Nothing to worry about now.


Posted by Walter_E_Wallis, a resident of Midtown
on Feb 5, 2008 at 5:24 am

We elect incompetent poseurs, we get incompetent postures. I eagerly await the Palo Alto Polar Bear initiative.


Posted by Resident, a resident of Community Center
on Feb 5, 2008 at 7:57 am

Don't feel bad; the Army Corp of Engineers first came up with a plan to control flooding on the Napa River in the 1960's. To this day less than half the project has been completed. The Napa River still floods many of the same areas today more than 40 years later.

Let's face it, it is cheaper for the City to pay off flooded property owners at $3 Million a time, than it would be to fix the flooding of the creek.

Also, the flooding problems are a political nightmare involving Menlo Park and East Palo Alto. You can't fix Palo Alto and send all that water downstream to East Palo Alto.
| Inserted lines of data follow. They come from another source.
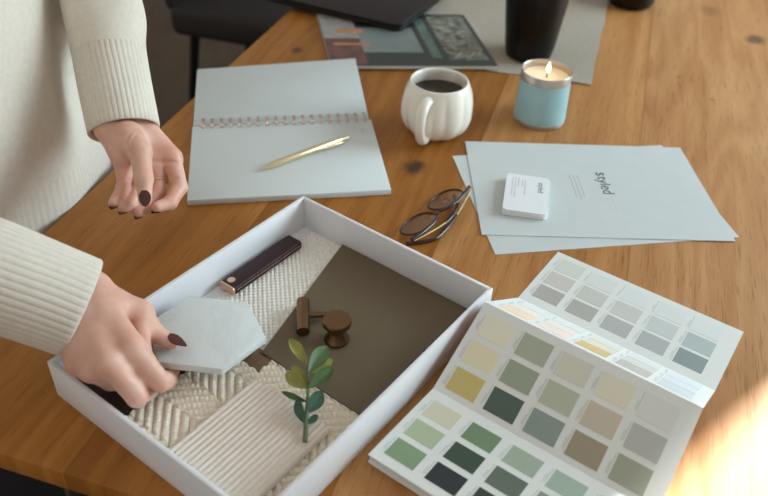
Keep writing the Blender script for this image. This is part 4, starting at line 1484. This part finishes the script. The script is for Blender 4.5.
# trousers and shoes
tr_ = MB()
for sg in (-1, 1):
    R_ = []
    for q in np.linspace(0, 1, 14):
        z = 0.02 + (-0.71 - 0.02) * q
        r = 0.090 - 0.038 * q
        c = bp_(0.0, sg * (0.085 + 0.002 * q), z)
        R_.append([V3d(c + UF * (r * math.cos(a)) + UV * (r * 0.95 * math.sin(a))) for a in np.linspace(0, 2 * PI, 28, endpoint=False)])
    tr_.rings(R_)
tr_.build('trousers', M['trousers'], person)
for sg in (-1, 1):
    R_ = []
    for x, w_, h_ in ((-0.075, 0.020, 0.045), (-0.06, 0.034, 0.07), (-0.02, 0.038, 0.075), (0.04, 0.040, 0.06), (0.10, 0.044, 0.045), (0.145, 0.036, 0.035), (0.165, 0.015, 0.02)):
        ring_ = []
        for a in np.linspace(0, 2 * PI, 20, endpoint=False):
            zz = max(0.0, math.sin(a)) * h_
            ring_.append(V3d(bp_(x, sg * 0.087 + w_ * math.cos(a), FZ + zz)))
        R_.append(ring_)
    MB().rings(R_).build('shoe', M['shoe'], person)

# sweater: torso and sleeves, with ribbed cuffs and hem
SWT = MB()
def torso_ring(z, n=150, grow=0.0):
    pts = []
    k = [(-0.13, 0.140, 0.250), (-0.06, 0.138, 0.252), (0.03, 0.138, 0.242), (0.10, 0.136, 0.216), (0.18, 0.132, 0.208), (0.34, 0.128, 0.190), (0.48, 0.130, 0.190), (0.57, 0.115, 0.195), (0.61, 0.085, 0.165), (0.645, 0.065, 0.075), (0.665, 0.062, 0.062)]
    zs = [x[0] for x in k]
    a_ = np.interp(z, zs, [x[1] for x in k]) + grow
    b_ = np.interp(z, zs, [x[2] for x in k]) + grow
    for i in range(n):
        ph = 2 * PI * i / n
        fold = 0.0 if z > 0.55 else (0.0045 * math.sin(7 * ph + 9 * z) + 0.003 * math.sin(13 * ph - 14 * z + 1.0) + 0.0025 * math.sin(4 * ph + 30 * z))
        pts.append(V3d(bp_((a_ + fold) * math.cos(ph), (b_ + fold) * math.sin(ph), z)))
    return pts
SWT.rings([torso_ring(z) for z in np.linspace(0.045, 0.665, 60)], False, False)
def sleeve_path(wr_, mid_, el_, sh_, n=8):
    return spline([wr_, mid_, el_, (np.array(el_) + np.array(sh_)) / 2 + UV * (0.01 if sh_[1] > 0.75 else -0.01), sh_], n)
def ring_at(P, i, r, nr, rib=0.0, ribn=44, wob=0.0, seed=0.0, ovo=1.0):
    t_ = np.array(P[min(i + 1, len(P) - 1)]) - np.array(P[max(i - 1, 0)])
    t_ = t_ / np.linalg.norm(t_)
    a = np.array([0, 0, 1.0]) - t_ * t_[2]
    a /= np.linalg.norm(a)
    b_ = np.cross(t_, a)
    out = []
    for k in range(nr):
        ph = 2 * PI * k / nr
        rr_ = r + (rib * (abs(math.cos(ribn / 2 * ph)) ** 0.45 - 0.6) if rib else 0) + wob * (math.sin(3 * ph + i * 0.5 + seed) + 0.6 * math.sin(5 * ph - i * 0.8 + seed))
        out.append(V3d(np.array(P[i]) + a * (rr_ * math.cos(ph)) + b_ * (rr_ * ovo * math.sin(ph))))
    return out
SLV = {}
cuffs = []
for side_, wr_, mid_, el_, sh_, r0 in (('L', (-0.2856, 0.7276, 0.1104), (-0.3125, 0.7964, 0.1754), elL, shL, 0.0375),
                                      ('R', (-0.2559, 0.4820, 0.0800), (-0.3300, 0.4755, 0.1240), elR, shR, 0.0435)):
    P = spline([wr_, mid_, el_, (np.array(el_) + np.array(sh_)) / 2 + UV * (0.012 if side_ == 'L' else -0.012), sh_], 16)
    n_ = len(P)
    # length along the path
    ln = [0.0]
    for a, b_ in zip(P, P[1:]):
        ln.append(ln[-1] + float(np.linalg.norm(np.array(b_) - np.array(a))))
    CL = 0.098
    kc_ = next(i for i, l in enumerate(ln) if l > CL)
    R_ = []
    for i in range(kc_ - 1, n_):
        q = (ln[i] - CL) / (ln[-1] - CL)
        r = r0 + 0.0014 + 0.020 * q ** 1.5 + 0.004 * math.exp(-((ln[i] - CL - 0.035) / 0.03) ** 2)
        R_.append(ring_at(P, i, r, 96, 0, 0, 0.0018 * min(1.0, max(0.0, (ln[i] - CL) / 0.05)), 1.0))
    SWT.rings(R_, False, True)
    cf = MB()
    RR_ = []
    for i in range(0, kc_ + 1):
        RR_.append(ring_at(P, i, r0 + 0.0015 * min(1, ln[i] / CL), 352, 0.0008, 44))
    inner_ = [ring_at(P, i, r0 - 0.0045 + 0.0015 * min(1, ln[i] / CL), 352) for i in range(kc_, -1, -1)]
    lip_ = ring_at(P, 0, r0 - 0.0015, 352, 0.0008, 44)
    t_ = np.array(P[0]) - np.array(P[1])
    t_ = t_ / np.linalg.norm(t_) * 0.0015
    lip_ = [p + V3d(t_) for p in lip_]
    cf.rings(inner_ + [lip_] + RR_, False, False)
    cuffs.append(cf)
for sh in (shL, shR):
    cs_ = []
    for q in np.linspace(-1, 1, 15):
        rr_ = 0.060 * math.sqrt(max(0.0004, 1 - q * q))
        cs_.append([V3d(sh + UZ * (-0.004 + 0.060 * q) + UF * (rr_ * math.cos(a)) + UV * (rr_ * math.sin(a))) for a in np.linspace(0, 2 * PI, 40, endpoint=False)])
    SWT.rings(cs_)
sw = SWT.build('sweater', M['sweater'], person, True, 180)
for cf in cuffs:
    cf.build('cuff', M['sweater'], sw, True, 80)
hem = MB()
HR_ = []
for z in np.linspace(-0.03, 0.05, 12):
    base_ = torso_ring(z, 900, -0.001)
    out = []
    for i, p in enumerate(base_):
        d_ = (p - V3d(bp_(0, 0, z))).normalized()
        out.append(p + d_ * (0.0007 * (abs(math.cos(2 * PI * i / 900 * 90)) ** 0.6 - 0.5)))
    HR_.append(out)
hem.rings(HR_, False, False)
hem.build('hem', M['sweater'], sw, True, 80)
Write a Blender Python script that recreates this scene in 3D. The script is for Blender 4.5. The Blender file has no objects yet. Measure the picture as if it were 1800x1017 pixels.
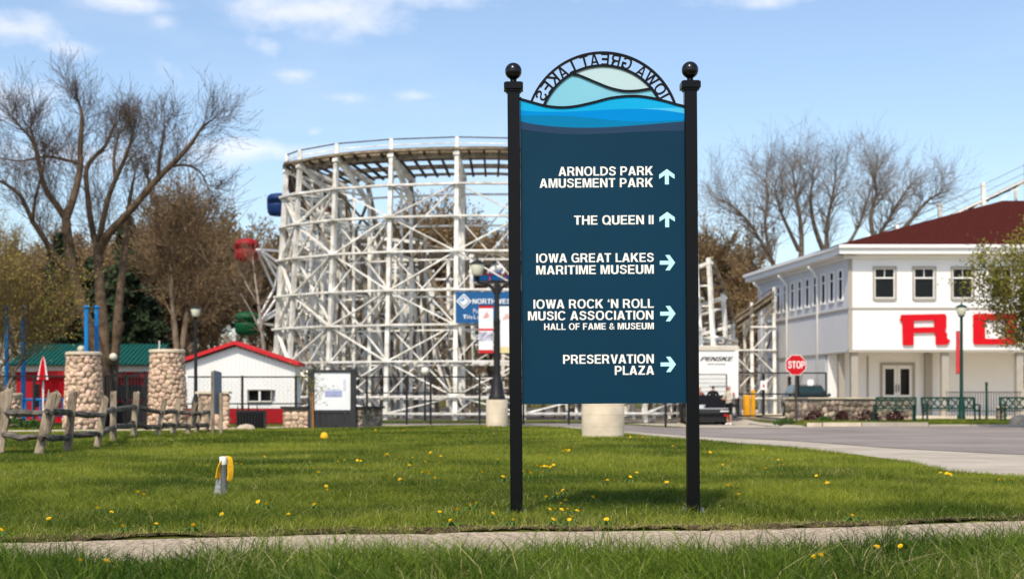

Posted by Walter_E_Wallis, a resident of Midtown
on Feb 5, 2008 at 11:26 am

We are under no obligation to hold back the water that God sends. I suspect a company of California National Guard Engineers could remove the offending bridge and replace it with a long laasting Baily Bridge in one Weekend Warrior drill.
When idiots stop standing in the way of the recommended dams and other flood control structures we can get on with it, assure cotinued water and energy and go back to worrying about problems that lack solutions.